Coinciden varios de los libros que pretendo leer a la vez en el comienzo de este destemplado verano en que la fantasía es uno de los componentes que con frecuencia se suman a la verdadera historia de casi todos nosotros.
Debería ser fácil contar que fuimos niños felices, nos educaron, domesticaron y recortaron, nos convertimos en mediocre gente de a pie y desde allí, on varia fortuna, elaboramos una personalidad con que acercarnos y en seguida, sin conciencia de haber atravesado su frontera, entramos en la vejez –espacio mayor o menos que nos concede el buen Dios para reconsiderarnos.
Pero no, pretendemos, muchos, diría que una mayoría, fingirnos una niñez en que nos describimos como monstruosos infantes, caricaturas ya de nuestra madurez, nos pintamos una adolescencia cruel, cuando la realidad es que pasamos por ella a trompicones, equivocados, desorientados y ávidos de no sabemos con certeza qué y utilizamos en la madurez toda clase de mañas para buscar atajos hacia lo que sólo un duro camino iniciático puede proporcionar acceso trascendente.
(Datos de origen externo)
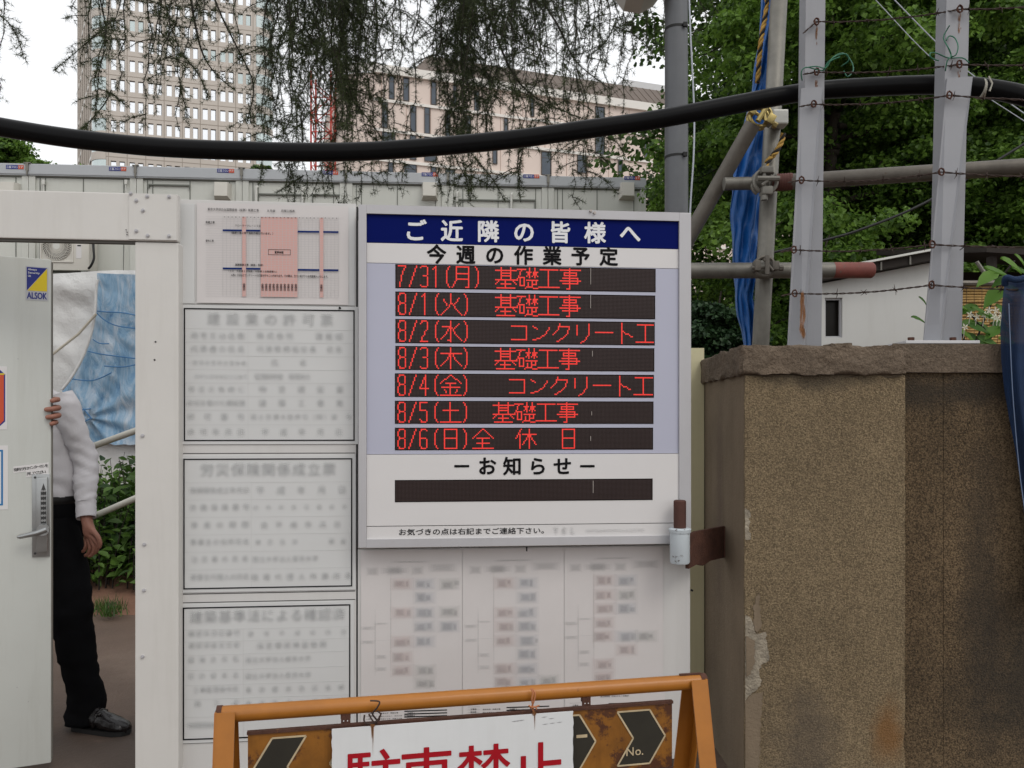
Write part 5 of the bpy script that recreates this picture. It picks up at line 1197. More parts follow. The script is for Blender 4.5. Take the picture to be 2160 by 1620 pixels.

Leo con voracidad estos lúcidos comentarios de agudos observadores que después escribieron unos en términos filosóficos, otros novelas cuyos personajes trascienden el sorprendido dolor de su creador, el autor, de que se escapan en cuanto tienen la entidad propia que caracteriza a un buen personaje de novela, en el que su creador pone parte de lo que le sobre y otra de lo que a él le falta y así se le escapa del control y la novela, de pronto, se ha convertido en un mundo real y apasiona a multitud de lectores. Me encuentro y desencuentro con frecuencia, como es lógico, porque los humanos nos parecemos tanto, pero somos tan diferentes también que ambas cosas ocurren sin cesar hasta que cierro el libro, me quedo pensando un rato y sigo con otro. Vuelta a empezar. Y cada vez, a aprender algo. Y cada vez que aprendo algo y se acumula a lo que sabía, advierto cómo sigue creciendo la sombra de lo que soy consciente de ignorar.